Flynt launched the pornographic magazine Hustler in 1974. A 2013 Hollywood Reporter profile of Flynt described Hustler as targeting a “more blue-color audience than Playboy,” which had started in 1953. Hustler became famous for its graphic and controversial images including rape and mutilation.

Flynt went on to found Larry Flynt Publications, which produced other pornographic magazines including Barely Legal and Beaver Hunt. He also started other businesses including the Hustler casino in Los Angeles.

In 1978, Flynt was shot and paralyzed from the waist down in an assassination attempt by serial killer Joseph Paul Franklin. In a 2013 interview, Franklin told CNN that he was upset after seeing an interracial couple photographed an issue of Hustler.

“It just made me sick. I think whites marry with whites, blacks with blacks, Indians with Indians. Orientals with orientals. I threw the magazine down and thought, I’m gonna kill that guy,” Franklin said.

Flynt ended up filing a legal motion with the American Civil Liberties Union requesting to stop Franklin’s execution, telling CNN that he was against the death penalty. “The government has no business at all being in the business of killing people,” he said.

Flynt became an outspoken supporter of First Amendment rights and won his most significant legal battle at the US Supreme Court in 1988 after televangelist the Rev.
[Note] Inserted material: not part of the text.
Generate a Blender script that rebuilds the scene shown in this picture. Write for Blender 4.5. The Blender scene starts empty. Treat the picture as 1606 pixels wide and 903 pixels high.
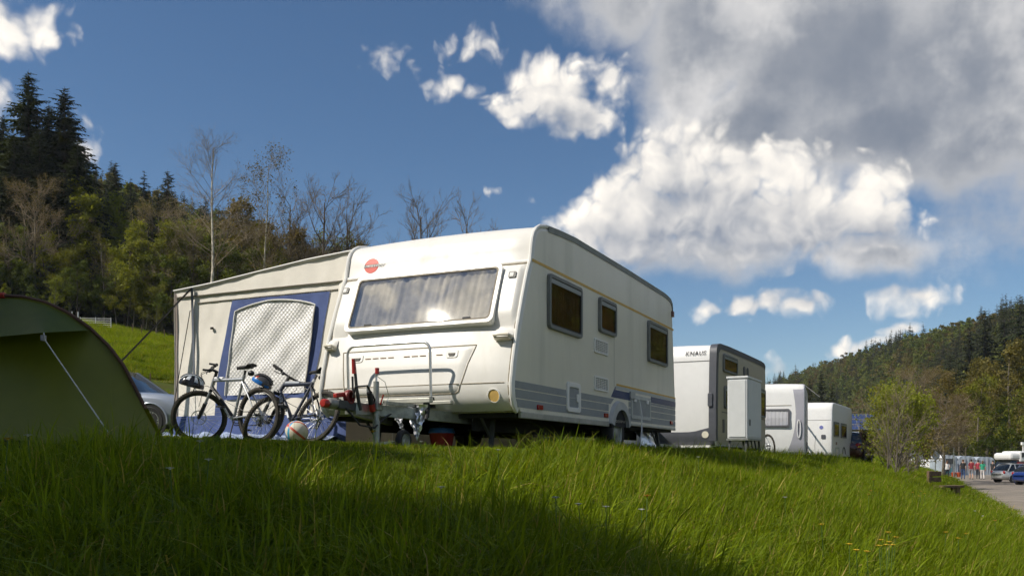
import bpy, bmesh, math, random
import numpy as np
from mathutils import Vector, Matrix, Euler
from math import sin, cos, pi, radians, atan2, sqrt

SC = bpy.context.scene
COL = SC.collection
random.seed(7)

# ------------------------------------------------------------------ camera
# Camera at eye height 1 m above a grass bank, looking level along +Y.
# The level line runs at row 718 of the 903-row photograph (a shifted lens).
KF, HZ, CZ = 1400.0, 718.0, -0.05
cam = bpy.data.cameras.new('camera')
cam.sensor_width = 36.0
cam.lens = 36.0 * KF / 1606.0
cam.shift_y = (HZ - 451.5) / 1606.0
cam.clip_start = 0.05
cam.clip_end = 9000
camo = bpy.data.objects.new('camera', cam)
COL.objects.link(camo)
camo.location = (0, 0, CZ)
camo.rotation_euler = (radians(90), 0, 0)
SC.camera = camo

# ------------------------------------------------------------------ sun direction (towards the sun)
SUN = Vector((-0.653, -0.237, 0.719)).normalized()
SUN_EL = math.asin(SUN.z)
SUN_AZ = atan2(SUN.x, SUN.y)          # from +Y towards +X

# ------------------------------------------------------------------ world: Nishita sky + procedural clouds
W = bpy.data.worlds.new('World')
SC.world = W
W.use_nodes = True
WT = W.node_tree
WT.nodes.clear()


class NT:
    """small helper for building node trees"""
    def __init__(s, tree):
        s.t = tree

    def n(s, kind, **kw):
        nd = s.t.nodes.new(kind)
        for k, v in kw.items():
            setattr(nd, k, v)
        return nd

    def put(s, sock, v):
        if isinstance(v, bpy.types.NodeSocket):
            s.t.links.new(v, sock)
        elif v is not None:
            sock.default_value = v

    def m(s, op, a, b=None, c=None, clamp=False):
        nd = s.n('ShaderNodeMath', operation=op, use_clamp=clamp)
        for i, v in enumerate((a, b, c)):
            s.put(nd.inputs[i], v)
        return nd.outputs[0]

    def vm(s, op, a, b=None, scale=None):
        nd = s.n('ShaderNodeVectorMath', operation=op)
        s.put(nd.inputs[0], a)
        if b is not None:
            s.put(nd.inputs[1], b)
        if scale is not None:
            s.put(nd.inputs['Scale'], scale)
        return nd.outputs['Value'] if op in ('LENGTH', 'DOT_PRODUCT', 'DISTANCE') else nd.outputs[0]

    def ramp(s, fac, lo, hi, a=0.0, b=1.0, smooth=True):
        nd = s.n('ShaderNodeMapRange', interpolation_type='SMOOTHSTEP' if smooth else 'LINEAR')
        s.put(nd.inputs[0], fac)
        for i, v in enumerate((lo, hi, a, b)):
            s.put(nd.inputs[i + 1], v)
        return nd.outputs[0]

    def mix(s, fac, a, b, blend='MIX'):
        nd = s.n('ShaderNodeMix', data_type='RGBA', blend_type=blend)
        s.put(nd.inputs[0], fac)
        s.put(nd.inputs[6], a if not isinstance(a, tuple) else (a + (1,))[:4])
        s.put(nd.inputs[7], b if not isinstance(b, tuple) else (b + (1,))[:4])
        return nd.outputs[2]

    def noise(s, vec, scale, detail=4, rough=.55, dist=0.0, dims='3D'):
        nd = s.n('ShaderNodeTexNoise', noise_dimensions=dims)
        s.put(nd.inputs['Vector'], vec)
        nd.inputs['Scale'].default_value = scale
        nd.inputs['Detail'].default_value = detail
        nd.inputs['Roughness'].default_value = rough
        nd.inputs['Distortion'].default_value = dist
        return nd.outputs[0]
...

Jerry Falwell brought a libel case.

“I even took a bullet for the First Amendment,” Flynt said to CNN in 2003, calling himself a civil libertarian.

In 2012, Flynt wrote for CNN Opinion, “The best thing the arbiters of decency and good taste can do is to stay out of other people’s lives. The greatest right that any nation can afford its people is the right to be left alone.”

Flynt lived a difficult life after being shot, but one that was marked by tremendous success, his nephew said.

“He wanted to be remembered as a person who pushed the boundaries of free speech and that the First Amendment was the cornerstone of democracy,” Flynt Jr. said.

Flynt launched a brief presidential campaign, running against Ronald Reagan in the 1984 election. He later supported Democrats, including endorsing Hillary Clinton’s presidential run.